Ai sensi dell’art. 3 della direttiva, una clausola che non è stata oggetto di negoziato individuale è abusiva se, in contrasto con il requisito della buona fede, determina, a danno del consumatore, un significativo squilibrio dei diritti e degli obblighi delle parti derivanti dal contratto. La Corte è quindi tenuta a vagliare, avendo come parametro le norme nazionali, i) la possibile violazione del requisito della buona fede e ii) l’eventuale squilibrio a danno del consumatore. Nel caso di specie, posto che la clausola non stabilisce un nesso tra il valore della prestazione fornita e il suo costo per il consumatore, non vi è alcun significativo squilibrio dei diritti e degli obblighi delle parti. Ciononostante, ai fini della valutazione del carattere abusivo di una clausola occorre altresì valorizzare la minore età del consumatore al momento della conclusione del contratto. Pertanto, può essere considerata abusiva una clausola che prevede che, come corrispettivo di una prestazione di servizi di supporto allo sviluppo sportivo e alla carriera, un giovane atleta minorenne si impegna a versare il 10% dei redditi che percepirà nei quindici anni successivi alla conclusione del contratto.

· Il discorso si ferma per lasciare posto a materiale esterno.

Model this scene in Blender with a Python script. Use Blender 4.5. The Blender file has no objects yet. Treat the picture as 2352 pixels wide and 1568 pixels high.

Infine, secondo l’interpretazione fornita dalla Corte, una volta accertata l’eventuale abusività della clausola, il giudice nazionale non può ricondurre ad equilibrio il contratto e ridurre l’importo dovuto dal consumatore fino a concorrenza delle spese effettivamente sostenute dal prestatore di servizi. Ciò, infatti, priverebbe di valore l’art. 6 della direttiva, secondo cui, le clausole abusive non vincolano il consumatore e il contratto resta valido secondo i medesimi termini, sempre che possa sussistere anche senza le clausole abusive, che devono essere considerate come mai esistite.
Non resta, quindi, che attendere la decisione dalla Suprema Corte lettone – che dovrà decidere applicando l’interpretazione fornita dalla Corte di Giustizia UE – per comprendere se la clausola in esame è o meno effettivamente abusiva.